Colombia free-press group 'military target'
For nearly a decade, the Foundation for Press Freedom (FLIP) has been an internationally respected non-government organization (NGO) reporting to the world from Bogotá about the death threats, kidnappings, assassinations and other dangers faced by Colombian journalists.
Now FLIP says that it has been declared a "military target" by an apparent right-wing death squad calling itself "Free Colombia Democratic Front."
The threat was contained in an email sent recently to FLIP, as well as to Iván Cepeda, a columnist for the Bogotá weekly, a human rights group formed by lawyers; and two universities.
Addressed to "revolutionaries disguised as NGOs, supposed leaders, lawyers, and journalists masked as civilians hidden behind their columns," the email accused FLIP and others of being fronts for left-wing guerrillas who are discrediting Colombia in the international community.
"We have begun to prove to you that we're not playing around, we left the ones in Barranca laid out, that's where weve started, but it won't be long before we begin taking action in the capitals, like Barranquilla, Medellín, Cali, Bucaramanga," and elsewhere, the emails read.

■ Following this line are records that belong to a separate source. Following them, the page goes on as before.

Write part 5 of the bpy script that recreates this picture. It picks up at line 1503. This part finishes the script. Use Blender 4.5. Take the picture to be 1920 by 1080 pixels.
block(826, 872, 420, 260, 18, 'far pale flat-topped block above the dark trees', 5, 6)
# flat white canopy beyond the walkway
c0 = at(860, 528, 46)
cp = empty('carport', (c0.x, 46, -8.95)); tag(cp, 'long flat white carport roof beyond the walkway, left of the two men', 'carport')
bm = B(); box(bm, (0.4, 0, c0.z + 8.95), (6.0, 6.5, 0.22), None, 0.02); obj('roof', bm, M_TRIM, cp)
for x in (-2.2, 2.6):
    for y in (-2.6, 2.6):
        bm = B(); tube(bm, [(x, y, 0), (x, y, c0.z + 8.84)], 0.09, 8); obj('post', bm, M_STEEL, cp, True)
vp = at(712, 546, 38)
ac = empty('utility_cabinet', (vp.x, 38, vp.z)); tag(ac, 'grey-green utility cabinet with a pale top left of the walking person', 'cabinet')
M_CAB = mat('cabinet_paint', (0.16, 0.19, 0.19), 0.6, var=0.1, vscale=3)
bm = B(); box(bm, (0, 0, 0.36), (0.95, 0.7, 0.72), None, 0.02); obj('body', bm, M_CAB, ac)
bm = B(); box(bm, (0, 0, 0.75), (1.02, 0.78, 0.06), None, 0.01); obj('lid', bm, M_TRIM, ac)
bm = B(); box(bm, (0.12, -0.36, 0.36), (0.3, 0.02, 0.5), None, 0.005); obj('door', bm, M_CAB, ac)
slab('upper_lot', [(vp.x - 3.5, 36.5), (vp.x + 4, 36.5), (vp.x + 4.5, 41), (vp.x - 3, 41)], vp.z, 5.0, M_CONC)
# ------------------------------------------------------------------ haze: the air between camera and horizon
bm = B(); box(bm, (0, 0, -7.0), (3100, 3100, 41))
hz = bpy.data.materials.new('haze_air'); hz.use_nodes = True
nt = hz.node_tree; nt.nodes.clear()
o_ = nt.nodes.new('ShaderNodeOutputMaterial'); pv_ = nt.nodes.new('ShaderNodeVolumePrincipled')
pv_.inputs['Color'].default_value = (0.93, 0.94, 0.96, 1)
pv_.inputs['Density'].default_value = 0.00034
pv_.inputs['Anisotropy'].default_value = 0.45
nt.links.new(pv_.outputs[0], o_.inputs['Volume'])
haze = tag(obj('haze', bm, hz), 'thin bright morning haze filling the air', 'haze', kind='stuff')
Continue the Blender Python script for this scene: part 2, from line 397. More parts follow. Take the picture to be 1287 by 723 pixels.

The group is apparently referencing recent bomb threats against journalists for the newspaper El Heraldo de Barranquilla. The New York-based Committee for the Protection of Journalists (CPJ) reported in June that packages made to look like bombs were delivered to the homes of El Heraldo columnists Armando Benedetti Jimeno and Ernesto McCausland Sojo. CPJ said a note in the package warned, "Don't stick your nose in things that are none of your business. Next time, I will make it explode."
A similar package was later delivered to the newspaper's director, Gustavo Bell Lemus, a former vice president of Colombia. Quoting the local press, CPJ reported that the paper had been investigating and criticizing local corruption.
"We are alarmed by the widespread threats against journalists and nongovernmental organizations in Colombia," said CPJ Executive Director Ann Cooper said in a statement. "We call on President Alvaro Uribe to publicly condemn these shocking acts of intimidation, to provide the necessary measures to allow Colombian journalists to continue to do their job in safety, and to urge the attorney general to investigate every threat."
FLIP is asking the nation's prosecutor general to provide guarantees for the safety of free-press and free-expression organizations, and urged the government's High Commissioner for Peace to investigate whether "demobilized armed groups are behind these recent threats to journalists, and this threat in particular."
Several paramilitaries in the so-called "autonomous self-defense" organization have surrendered weapons in demobilization ceremonies.